"Central Europe & Russia Fund (NYSE: CEE) is a closed-end fund that invests in Central and Eastern Europe, Russia, and Turkey," says global investment expert Nick Lanyi.
In his industry-leading High Yield International, the advisors explains, "The fund's diversification, high yield and top-notch management team make it the best high-income play on the region today." Plus, he adds, "Now is a particularly great time to invest in these regions." Indeed, he remains strongly bullish on Russia, rgardless of any concerns expressed by political pundits regarding Russia's elections.
"The fund's largest country allocation (about 50% of assets) actually is to Russia, not Eastern Europe. I consider that a plus, because it gives investors exposure to Eastern Europe's strengths, but with the valuable ballast of an accompanying investment in Russia's natural resources sector.
"Prominent Russian natural resource firms Lukoil, Gazprom, and Norilsk Nickel account for about a quarter of the fund's total assets. With the prices of energy and mining commodities in a long-term uptrend, a large natural resources stake could come in handy in a volatile market.
"CEE is managed by a team at Deutsche Bank, Germany's largest bank and one of the world's most respected
financial institutions. Through its diverse operations, Deutsche Bank is a major financial player in Eastern
Europe, as Germany is the primary financial gateway to the west for Eastern European companies.
"Ralf Oberbannscheidt is the lead portfolio manager; he has worked with Deutsche Bank's asset-management
unit since 1999.
"CEE pays an annual dividend, along with capital-gains distributions. The dividend payout has risen significantly over the past few years. Even so, CEE's regular dividend alone would not qualify the fund as a high-yield investment -- it would result in a yield of only about 2%.
"However, CEE tends to pay very high capital-gains distributions annually -- and they have risen sharply
in the past three years. When a fund's capital-gains distributions are irregular, I don't like to consider
them as part of the dividend yield calculation.
"In this case, it makes sense to do so because they make up the lion's share of CEE's annual payout
and are likely to continue to be hefty in the coming years. Even if CEE's portfolio doesn't continue
to soar, the fund has embedded capital gains that it's likely to take as Obberbannscheidt and his
team rotate the portfolio.
"Based on the current price, the fund's total distribution in 2007 amounts to an incredible 21.1% yield. While
I can't guarantee that the 2008 payout will be quite as large, I'm confident CEE's total distribution
will generate a double-digit yield in 2008 and remain significant going forward.

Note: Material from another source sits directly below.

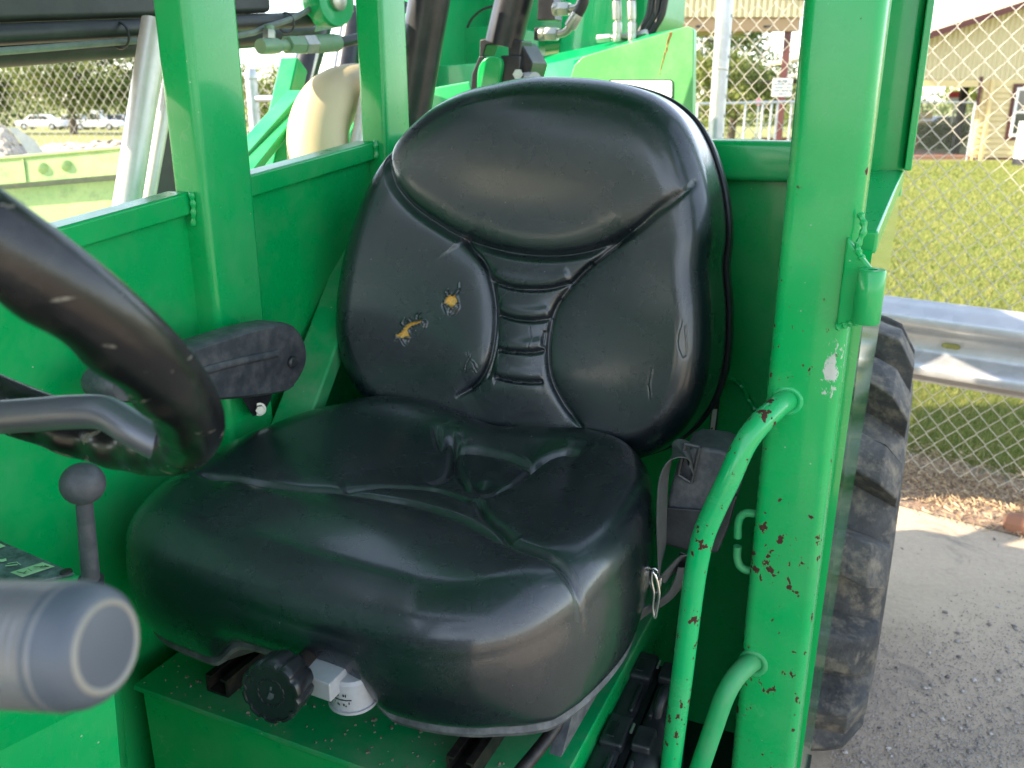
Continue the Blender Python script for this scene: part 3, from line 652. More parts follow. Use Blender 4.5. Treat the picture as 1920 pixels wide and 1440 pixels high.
# second cylinder with clevis
c0, c1 = at(985, -90, u=2.12), at(944, 84, u=2.12)
cy = obj('lift_cylinder', cyl(c0, c1, .047, 36), M['black_paint'], T)
cl = [(903, 72), (925, 66), (985, 74), (1000, 118), (990, 150), (975, 200), (880, 200), (887, 140)]
panel([(899, 74), (920, 70), (978, 76), (975, 105), (952, 105), (952, 86), (912, 84), (905, 106), (898, 106)], 2.09, .07, M['black_paint'], 'clevis', cy)
panel([(884, 138), (898, 104), (908, 104), (896, 190), (880, 190)], 2.09, .05, M['black_paint'], 'clevis_ear', cy)
panel([(938, 104), (976, 104), (968, 200), (930, 200)], 2.085, .06, M['black_paint'], 'clevis_ear', cy)
panel([(976, 78), (999, 118), (990, 150), (968, 180), (964, 120)], 2.10, .10, M['black_paint'], 'clevis_gusset', cy)
lg = smooth_path([(893, 190), (894, 140), (900, 118), (913, 107), (932, 106), (940, 118), (936, 150), (926, 195)], 5)
panel([tuple(p) for p in lg], 2.07, .05, G, 'cylinder_lug', bevel=.005)
obj('bolt', hexnut(at(972, 141, u=2.07), (.35, -1, .1), .0135, .016), M['zinc'], cy)
obj('pivot_pin', cyl(at(985, 147, u=2.10), at(1003, 147, u=2.02), .0145, 24), M['white_plastic'], cy)
panel([(1008, -10), (1037, -10), (1040, 38), (1006, 38)], 2.09, .05, M['black_paint'], 'port_block', cy)
panel([(1001, 50), (1012, 52), (1014, 74), (1000, 76)], 2.09, .04, M['black_paint'], 'port_block', cy)
fitting([(1038, 17, 1048, 17, 12, 'neck', 'zinc'), (1047, 17, 1068, 17, 13, 'hex', 'zinc')], u=2.08, par=T)
obj('elbow', tube(smooth_path([at(x, y, u=2.08) for x, y in ((1066, 17), (1080, 15), (1088, 5), (1092, -20))], 6), .0095, 14), M['zinc'], T)
fitting([(1012, 64, 1024, 64, 12, 'neck', 'zinc'), (1024, 64, 1046, 64, 13, 'hex', 'zinc')], u=2.08, par=T)
obj('elbow', tube(smooth_path([at(x, y, u=2.08) for x, y in ((1044, 64), (1058, 61), (1066, 54), (1071, 46))], 6), .0095, 14), M['zinc'], T)
fitting([(1068, 51, 1083, 26, 12, 'round', 'zinc')], u=2.07, par=T)
obj('hydraulic_hose', tube(smooth_path([at(x, y, u=2.07) for x, y in ((1081, 30), (1091, 12), (1096, -8), (1098, -60))], 6), .0125, 14), M['hose'], T)
obj('wiring_cable', tube(smooth_path([at(x, y, u=2.7) for x, y in ((876, 52), (885, 35), (905, 18), (935, 8))], 6), .004, 8), M['hose'], T)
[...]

"CEE is well-positioned to benefit from continued economic growth in Russia and Eastern Europe in the coming years. Russia is extraordinarily rich in natural resources -- oil, natural gas and metals like nickel. It's also a key supplier of these resources to the European market.
"Russian gas accounts for more than 50% of Germany's supply and more than 90% of supply in Hungary. Therefore, Russia benefits from growth across the EU in terms of greater sales of such vital commodities. Of course, Russia is also a key supplier for such commodities into the fast-growing Asian markets.
"Outside of energy and natural resources, one of CEE's largest bets is on financial services. That's part of the reason it has taken a hit in recent weeks, and it could add to volatility going forward as the global credit markets remain embroiled in the U.S. subprime-mortgage fiasco.
"But the recent price declines in these stocks combined with the Federal Reserve's aggressive rate cuts raises my confidence that the Eastern European financial sector's upside potential may be greater than its downside risk at this point. CEE also has major stakes in the region's telecommunications companies, which tend to pay high, dependable yields.
"Meanwhile, the fund also holds roughly 10% of its assets in Turkey. The nation is not yet part of the EU, but it is heading in that direction -- making it a good bet for continued economic stability and increased accounting transparency in the coming years. Turkey's progress in those areas has already been a boon to its stock market, which has soared in recent years.
"As a well-diversified, expertly managed play on Russia and Eastern Europe, with hefty exposure to natural resources, CEE represents a great value after the January stock market swoon. Its huge distribution in 2007 may inflate the apparent yield somewhat, but I expect the 2008 distribution to produce a double-digit yield based on the current price."